In den 1990ern wird immer wieder vor der Suchtgefahr von Videospielen gewarnt. In Le Nouveau Quotidien schreibt ein Journalist: «Nintendo macht abhängig. Mario und Zelda, Link und die Goonies lassen einen nicht mehr los.» Häufig stützen sich die Beiträge auf Interviews mit Psychologen oder Pädagogen, Experten für Videospiele kommen fast nie zu Wort. In einer 1993 in La Liberté publizierten Studie erklärt ein Pädagogikprofessor, er als Vater verbiete «abends jeglichen Konsum solcher Spiele». Zur Bestätigung mahnt eine Expertin für Nervosität, dass «übertriebener Konsum von Videospielen […] schädlich ist.» Im selben Text werden die Spielenden sinngemäss als «Spielsüchtige», «Nintendofreaks», «Konsolenjunkies», «Abhängige» und die Videospiele als «neue Form des elektronischen Rausches» bezeichnet.

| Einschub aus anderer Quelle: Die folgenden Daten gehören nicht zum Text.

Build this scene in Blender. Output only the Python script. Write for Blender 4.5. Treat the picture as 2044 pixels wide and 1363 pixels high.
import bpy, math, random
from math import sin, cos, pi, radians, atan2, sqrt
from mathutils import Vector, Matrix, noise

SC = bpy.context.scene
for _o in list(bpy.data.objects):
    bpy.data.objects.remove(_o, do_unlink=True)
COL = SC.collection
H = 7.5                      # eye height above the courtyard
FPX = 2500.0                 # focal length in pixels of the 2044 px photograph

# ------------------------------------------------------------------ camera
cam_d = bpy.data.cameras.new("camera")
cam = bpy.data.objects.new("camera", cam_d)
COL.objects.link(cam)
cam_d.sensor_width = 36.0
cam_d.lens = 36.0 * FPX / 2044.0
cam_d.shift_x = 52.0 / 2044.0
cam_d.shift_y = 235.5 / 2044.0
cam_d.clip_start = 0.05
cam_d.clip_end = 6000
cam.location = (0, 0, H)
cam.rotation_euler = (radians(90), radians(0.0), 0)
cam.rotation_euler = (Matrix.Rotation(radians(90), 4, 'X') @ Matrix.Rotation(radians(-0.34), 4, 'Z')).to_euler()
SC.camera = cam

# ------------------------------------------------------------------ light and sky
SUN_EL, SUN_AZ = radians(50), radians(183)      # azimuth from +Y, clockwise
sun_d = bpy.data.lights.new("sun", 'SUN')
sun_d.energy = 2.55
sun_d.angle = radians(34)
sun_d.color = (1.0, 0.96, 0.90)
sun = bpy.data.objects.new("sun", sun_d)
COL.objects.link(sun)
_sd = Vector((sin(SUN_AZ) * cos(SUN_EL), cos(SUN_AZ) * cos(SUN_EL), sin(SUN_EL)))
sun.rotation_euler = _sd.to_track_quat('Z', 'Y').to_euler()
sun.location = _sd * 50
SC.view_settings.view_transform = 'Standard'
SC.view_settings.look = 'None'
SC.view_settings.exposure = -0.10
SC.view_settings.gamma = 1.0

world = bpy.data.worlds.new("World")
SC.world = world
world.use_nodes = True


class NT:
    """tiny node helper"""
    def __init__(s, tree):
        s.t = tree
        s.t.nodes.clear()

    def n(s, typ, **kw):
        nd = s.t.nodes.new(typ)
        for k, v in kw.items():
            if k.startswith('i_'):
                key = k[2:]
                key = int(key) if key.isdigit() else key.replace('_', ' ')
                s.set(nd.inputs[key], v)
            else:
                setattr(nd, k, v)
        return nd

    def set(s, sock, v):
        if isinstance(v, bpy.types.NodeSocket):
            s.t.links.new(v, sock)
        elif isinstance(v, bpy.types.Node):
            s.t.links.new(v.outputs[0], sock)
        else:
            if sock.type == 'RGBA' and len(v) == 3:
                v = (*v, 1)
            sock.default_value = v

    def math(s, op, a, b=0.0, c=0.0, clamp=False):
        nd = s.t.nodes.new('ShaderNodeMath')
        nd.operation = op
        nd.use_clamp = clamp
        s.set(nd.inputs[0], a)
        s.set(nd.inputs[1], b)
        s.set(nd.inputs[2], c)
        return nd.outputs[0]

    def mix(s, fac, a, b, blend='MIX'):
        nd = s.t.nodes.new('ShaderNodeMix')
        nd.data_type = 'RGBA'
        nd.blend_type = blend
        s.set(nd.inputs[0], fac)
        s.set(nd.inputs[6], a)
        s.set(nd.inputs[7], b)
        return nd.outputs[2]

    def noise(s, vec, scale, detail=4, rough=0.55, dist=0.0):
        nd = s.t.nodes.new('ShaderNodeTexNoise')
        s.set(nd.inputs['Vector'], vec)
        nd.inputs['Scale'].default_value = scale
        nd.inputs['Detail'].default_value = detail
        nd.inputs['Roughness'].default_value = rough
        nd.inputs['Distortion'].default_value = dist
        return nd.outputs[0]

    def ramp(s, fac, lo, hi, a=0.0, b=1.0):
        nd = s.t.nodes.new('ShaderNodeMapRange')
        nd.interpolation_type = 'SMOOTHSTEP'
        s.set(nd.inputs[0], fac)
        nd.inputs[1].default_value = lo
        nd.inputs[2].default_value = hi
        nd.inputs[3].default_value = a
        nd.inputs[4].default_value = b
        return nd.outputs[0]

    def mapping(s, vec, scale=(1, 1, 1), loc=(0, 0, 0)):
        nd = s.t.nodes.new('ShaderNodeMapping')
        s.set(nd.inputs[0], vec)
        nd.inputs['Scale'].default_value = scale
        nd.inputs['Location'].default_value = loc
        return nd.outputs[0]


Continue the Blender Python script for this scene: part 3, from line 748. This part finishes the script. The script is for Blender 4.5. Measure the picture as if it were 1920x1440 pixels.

In einem Artikel über Videospiele vom 22.12.1999 fragt die La Liberté, ob Videospiele «Freund der Kinder sind».
In einem Artikel über Videospiele vom 22.12.1999 fragt die La Liberté, ob Videospiele «Freund der Kinder sind». e-newspaperachives.ch

Ein Diskurs, der bis heute vorherrscht

20 Jahre später, am 29. August 2017, veröffentlicht La Liberté einen Artikel mit dem Titel «Le jeu vidéo, jusqu’à l’excès» (Videospiel bis zum Exzess). Die dazugehörende Abbildung zeigt einen jungen Zocker mit Spiralaugen und beiden Händen am Controller, umgeben von Fliegen, an einem Fuss fehlt die Socke, dafür hat sich dort ein Spinnennetz gebildet. Die Autorin des Textes fragt sich, ob «häufiges Videospiel süchtig macht». Obwohl inzwischen auch eingehende journalistische Studien über die wirtschaftlichen, gesellschaftlichen und kulturellen Aspekte von Videospielen sowie damit verbundenen Praktiken wie E-Sport publiziert worden sind, stehen Gewalt und Sucht in der medialen Behandlung von Videospielen noch immer im Vordergrund.